Los poetas clásicos de la literatura inglesa tienen desde luego una destacada presencia en el libro, primero John Donne y Andrew Marvell; y luego: Words-worth, Coleridge, Lord Byron, Shelley y Keats, además de Elizabeth Barrett Browning y Robert Browning; más Mathew Arnold, «un poeta romántico que no deseaba serlo», que Bloom destaca como prosista y crítico literario en dos páginas tan sólo; Christina Rossetti, con su «El mercado de los duendes», que ha generado interpretaciones académicas muy diversas, desde posturas marxistas a feministas; Gerard Manley Hopkins y Tennyson. Y de las islas británicas será inevitable saltar a la Norteamérica de esa época, con Emily Dickinson, la persona que, de entre todos los poetas de los siglos XIX y XX, afirma, «nos presenta las más auténticas dificultades cognitivas» y cuya mente estamos intentando, hoy, empezar a alcanzar.
Pero no sólo de literatura inglesa vive Bloom. Surge Aleksandr Pushkin, «un agradable rompecabezas para un crítico norteamericano que no sabe ruso» y cuya novela en verso «Evgueni Oneguin» le despierta «una sostenida fascinación». De Charles Baudelaire comenta su postura negativa ante la abrumadora autoridad literaria de Victor Hugo; rebaja las virtudes innovadoras de Rimbaud en caso de que hubiera escrito en inglés; y de Paul Valéry alaba sus «ideas críticas». Asimismo, la literatura en español aparece en las figuras de Pablo Neruda y Octavio Paz. Pero, como suele hacer, son pretextos para seguir hablando de Whitman o Stevens, o de la poesía política, o a mi juicio equivocarse de lleno al enjuiciar la poesía de Borges, o extenderse en disquisiciones sobre «El laberinto de la soledad» del Nobel mexicano en vez de centrarse en sus versos.
Con todo, de este arsenal de comentarios poéticos de autores de sobrada fama, siempre originales y estimulantes para aprender o colocarnos a favor o en contra de sus opiniones, cabrá señalar la posibilidad de conocer a poetas con los que el lector español seguramente no está demasiado familiarizado: los estadounidenses Edwin Arlington Robinson y Paul Laurence Dunbar, «el primer poeta afroamericano importante» (ambos a caballo entre el siglo XIX y XX).
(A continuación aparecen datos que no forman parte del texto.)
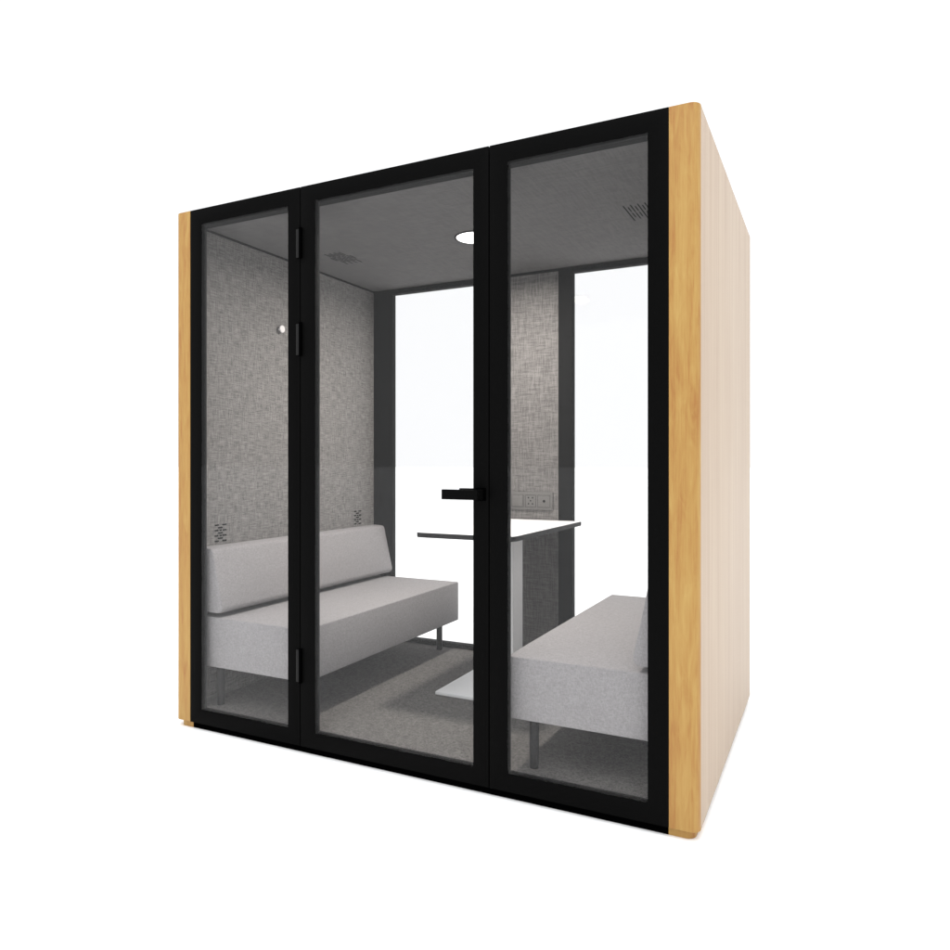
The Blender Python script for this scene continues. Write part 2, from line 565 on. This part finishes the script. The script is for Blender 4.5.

O Theodore Roethke, que llegó a ser premio Pulitzer. O Robert Hayden, «uno de los grandes poetas americanos modernos». O James Dickey y su poema emersoniano «El otro». Todos ellos comparten gloria y posteridad junto con otros más célebres, como Robert Frost, Auden, Elizabeth Bishop e incluso John Berryman. Poetas que ya sólo podemos leer, como asimismo Robert Graves y Seamus Heaney, al lado de otros cuya voz aún es posible escuchar –caso de John Ashbery, W. S. Mervin, Derek Walcott, Geoffrey Hill, Jay Wright o Anne Carson– y que representan la pasión lectora insuperable de un Bloom que busca, también entre sus contemporáneos, sanar su yo con versos.